From theory to practice……. why?

Ever been in conversations where it feels like it’s a ping pong ball? He said… she said… and so it goes on. When we start down this track, in terms of our cultures of learning and teaching, we risk the possibility of becoming stuck in ‘invested practice’. We’ve done it like this and it’s always worked; or this has always suited us; our parents and children like it this way. We end up in the ring at opposite corners, waiting for the bell before going head to head again. It often becomes a discussion about personal preference and justified from personal belief and ends up ‘personal’. What happens then if we shift this ‘invested practice’ to the side and think how theory and research offer provocations for deeply reflective practice?

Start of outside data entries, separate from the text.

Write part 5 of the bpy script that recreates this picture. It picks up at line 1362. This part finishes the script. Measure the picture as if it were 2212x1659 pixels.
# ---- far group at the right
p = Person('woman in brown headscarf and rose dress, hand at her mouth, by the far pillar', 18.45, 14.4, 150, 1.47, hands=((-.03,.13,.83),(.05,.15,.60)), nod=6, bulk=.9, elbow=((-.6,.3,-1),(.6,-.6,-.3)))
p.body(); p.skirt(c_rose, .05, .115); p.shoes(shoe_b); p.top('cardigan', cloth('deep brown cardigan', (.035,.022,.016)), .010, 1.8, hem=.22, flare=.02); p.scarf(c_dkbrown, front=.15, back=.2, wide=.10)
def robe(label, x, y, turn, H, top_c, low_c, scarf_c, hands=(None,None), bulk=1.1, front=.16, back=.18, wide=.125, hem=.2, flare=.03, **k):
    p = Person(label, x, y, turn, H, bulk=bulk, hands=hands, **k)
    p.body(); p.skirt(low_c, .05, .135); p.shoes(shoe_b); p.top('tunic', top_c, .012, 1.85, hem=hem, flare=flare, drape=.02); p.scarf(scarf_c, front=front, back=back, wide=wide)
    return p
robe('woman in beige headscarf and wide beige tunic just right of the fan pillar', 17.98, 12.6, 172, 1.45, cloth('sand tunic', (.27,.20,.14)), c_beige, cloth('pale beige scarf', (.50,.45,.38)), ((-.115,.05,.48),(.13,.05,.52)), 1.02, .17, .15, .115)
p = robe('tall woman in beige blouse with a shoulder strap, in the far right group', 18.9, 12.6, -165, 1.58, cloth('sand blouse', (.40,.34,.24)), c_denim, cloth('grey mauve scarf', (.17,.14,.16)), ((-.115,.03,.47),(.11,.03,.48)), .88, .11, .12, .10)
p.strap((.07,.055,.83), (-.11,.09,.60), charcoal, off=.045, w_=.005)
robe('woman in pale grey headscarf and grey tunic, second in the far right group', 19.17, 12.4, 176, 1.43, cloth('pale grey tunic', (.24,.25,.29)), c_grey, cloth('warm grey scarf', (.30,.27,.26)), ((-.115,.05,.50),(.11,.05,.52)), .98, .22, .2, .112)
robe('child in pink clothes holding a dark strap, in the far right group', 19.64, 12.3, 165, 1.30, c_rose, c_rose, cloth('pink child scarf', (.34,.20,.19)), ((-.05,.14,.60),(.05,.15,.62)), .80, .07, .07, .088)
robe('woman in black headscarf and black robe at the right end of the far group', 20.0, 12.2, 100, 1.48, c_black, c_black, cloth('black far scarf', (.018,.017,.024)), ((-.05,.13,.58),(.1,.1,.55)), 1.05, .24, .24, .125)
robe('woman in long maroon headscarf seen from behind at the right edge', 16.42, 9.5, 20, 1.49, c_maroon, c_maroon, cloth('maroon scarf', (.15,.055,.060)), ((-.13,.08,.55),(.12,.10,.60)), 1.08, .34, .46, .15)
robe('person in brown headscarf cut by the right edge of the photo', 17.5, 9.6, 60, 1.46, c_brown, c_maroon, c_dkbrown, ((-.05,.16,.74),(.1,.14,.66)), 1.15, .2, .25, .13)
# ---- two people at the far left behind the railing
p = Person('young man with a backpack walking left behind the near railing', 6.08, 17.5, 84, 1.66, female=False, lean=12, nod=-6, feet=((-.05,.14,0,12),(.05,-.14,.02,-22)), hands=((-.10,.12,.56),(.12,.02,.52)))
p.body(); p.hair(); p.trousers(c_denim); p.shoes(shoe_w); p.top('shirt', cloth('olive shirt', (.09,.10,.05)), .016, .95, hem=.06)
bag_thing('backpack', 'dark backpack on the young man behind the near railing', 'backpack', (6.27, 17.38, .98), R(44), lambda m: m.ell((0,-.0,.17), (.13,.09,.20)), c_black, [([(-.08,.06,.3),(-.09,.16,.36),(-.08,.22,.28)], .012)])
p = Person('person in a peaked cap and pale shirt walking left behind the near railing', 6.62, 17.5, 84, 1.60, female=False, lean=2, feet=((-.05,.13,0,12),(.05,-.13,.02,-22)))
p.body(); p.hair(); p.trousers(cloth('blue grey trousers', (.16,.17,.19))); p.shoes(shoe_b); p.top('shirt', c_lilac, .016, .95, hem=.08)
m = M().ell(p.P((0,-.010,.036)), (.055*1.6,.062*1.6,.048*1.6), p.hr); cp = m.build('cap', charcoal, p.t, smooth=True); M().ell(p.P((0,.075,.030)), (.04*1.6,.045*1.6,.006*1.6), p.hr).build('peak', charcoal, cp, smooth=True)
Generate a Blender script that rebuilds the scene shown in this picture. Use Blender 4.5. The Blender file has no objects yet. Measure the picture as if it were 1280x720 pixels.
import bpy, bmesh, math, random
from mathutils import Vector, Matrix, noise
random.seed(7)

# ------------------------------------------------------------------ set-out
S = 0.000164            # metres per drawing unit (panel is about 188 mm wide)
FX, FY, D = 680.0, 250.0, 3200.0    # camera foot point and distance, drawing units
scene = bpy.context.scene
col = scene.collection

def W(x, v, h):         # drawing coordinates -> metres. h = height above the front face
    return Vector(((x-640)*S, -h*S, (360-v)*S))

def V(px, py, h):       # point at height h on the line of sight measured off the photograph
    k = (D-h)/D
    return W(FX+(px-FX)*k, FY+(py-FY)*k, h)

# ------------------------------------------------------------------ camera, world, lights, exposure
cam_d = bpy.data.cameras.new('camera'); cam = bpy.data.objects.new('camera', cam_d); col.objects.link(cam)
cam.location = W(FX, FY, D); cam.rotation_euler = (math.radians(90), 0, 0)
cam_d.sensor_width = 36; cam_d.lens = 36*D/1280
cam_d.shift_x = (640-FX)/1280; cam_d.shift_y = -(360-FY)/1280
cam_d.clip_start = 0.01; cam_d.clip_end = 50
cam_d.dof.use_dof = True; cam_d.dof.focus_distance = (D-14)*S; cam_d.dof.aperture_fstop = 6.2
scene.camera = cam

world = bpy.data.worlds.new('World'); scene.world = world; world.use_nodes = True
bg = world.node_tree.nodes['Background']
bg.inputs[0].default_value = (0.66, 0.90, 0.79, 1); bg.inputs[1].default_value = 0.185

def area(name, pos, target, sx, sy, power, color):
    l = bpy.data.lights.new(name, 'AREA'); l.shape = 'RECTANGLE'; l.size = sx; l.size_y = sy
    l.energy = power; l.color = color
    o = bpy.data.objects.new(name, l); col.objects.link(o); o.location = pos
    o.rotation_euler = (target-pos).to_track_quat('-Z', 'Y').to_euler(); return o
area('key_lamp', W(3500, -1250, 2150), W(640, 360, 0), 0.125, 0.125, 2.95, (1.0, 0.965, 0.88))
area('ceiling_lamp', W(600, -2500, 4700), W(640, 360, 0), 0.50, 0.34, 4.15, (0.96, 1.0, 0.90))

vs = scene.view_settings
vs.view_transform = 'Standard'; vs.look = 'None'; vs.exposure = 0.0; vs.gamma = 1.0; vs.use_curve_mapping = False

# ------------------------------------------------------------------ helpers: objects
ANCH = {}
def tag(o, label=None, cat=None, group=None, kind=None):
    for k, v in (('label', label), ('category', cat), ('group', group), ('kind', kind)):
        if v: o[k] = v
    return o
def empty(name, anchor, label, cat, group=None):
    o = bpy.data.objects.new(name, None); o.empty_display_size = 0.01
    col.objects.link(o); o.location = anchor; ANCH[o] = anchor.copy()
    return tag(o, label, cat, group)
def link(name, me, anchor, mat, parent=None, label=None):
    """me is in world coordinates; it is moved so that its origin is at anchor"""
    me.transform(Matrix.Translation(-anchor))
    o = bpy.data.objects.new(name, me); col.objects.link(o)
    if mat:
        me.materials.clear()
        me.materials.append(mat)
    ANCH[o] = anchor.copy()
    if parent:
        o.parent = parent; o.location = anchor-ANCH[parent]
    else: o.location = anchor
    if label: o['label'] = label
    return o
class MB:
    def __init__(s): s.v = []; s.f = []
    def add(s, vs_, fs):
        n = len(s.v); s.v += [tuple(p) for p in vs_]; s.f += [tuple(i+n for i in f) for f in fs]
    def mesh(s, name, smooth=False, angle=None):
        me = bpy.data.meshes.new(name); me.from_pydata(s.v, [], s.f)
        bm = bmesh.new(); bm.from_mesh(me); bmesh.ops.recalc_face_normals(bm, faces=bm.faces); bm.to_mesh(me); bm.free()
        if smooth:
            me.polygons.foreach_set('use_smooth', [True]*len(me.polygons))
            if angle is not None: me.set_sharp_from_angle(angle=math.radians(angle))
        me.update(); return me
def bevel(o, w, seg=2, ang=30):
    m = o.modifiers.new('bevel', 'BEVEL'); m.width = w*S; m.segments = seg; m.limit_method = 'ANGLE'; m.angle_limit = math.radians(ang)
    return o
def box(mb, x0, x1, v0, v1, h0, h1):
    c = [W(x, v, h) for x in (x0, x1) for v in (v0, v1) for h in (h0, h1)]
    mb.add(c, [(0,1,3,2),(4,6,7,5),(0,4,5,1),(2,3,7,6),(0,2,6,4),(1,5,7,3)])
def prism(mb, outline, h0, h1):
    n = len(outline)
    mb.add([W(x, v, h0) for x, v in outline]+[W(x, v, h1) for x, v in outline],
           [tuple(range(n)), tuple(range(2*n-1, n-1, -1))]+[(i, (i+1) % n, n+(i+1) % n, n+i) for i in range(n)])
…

This is ‘growth mindset’ in action –

Motivated to improve; at the edge prepared to work hard      with deep commitment to practice and stretch our abilities  AND accept and offer feedback that leads to improved outcomes for children.

Understanding what theory and research can offer us gives us more thinking space to thoughtfully review what we currently do, feel and say.

This quote from Diti Hill altered our teaching and learning lives as we began to think more deeply about how to enable learning to flourish: “children do not live their lives in curriculum fragments” (Power, Passion and Planning in the Early Childhood Centre. The First Years: Nga Tau Tuatahi, New Zealand Journal of Infant and Toddler Education, Volume 3, Issue Two, 2001).

We began to tap into children’s natural rhythms and think about the dispositions driving their learning and in doing this we found we were more able to engage in meaningful ways with children’s energies, passions and spirits and as a result, learning stretched. We realised that when this occurred inside collaborative  communities, where adults and children were able to explore surprising, convoluted pathways, we began to notice children’s huge capacity to persist with difficulty, keep practicing, and then perfect their skills through their efforts. This energised our thinking and we turned a corner into a learning vibrancy that would, into the future, revolutionise the way we saw learning: As possibility, as imagination, as effort and hard work, as conversation, as inquiry.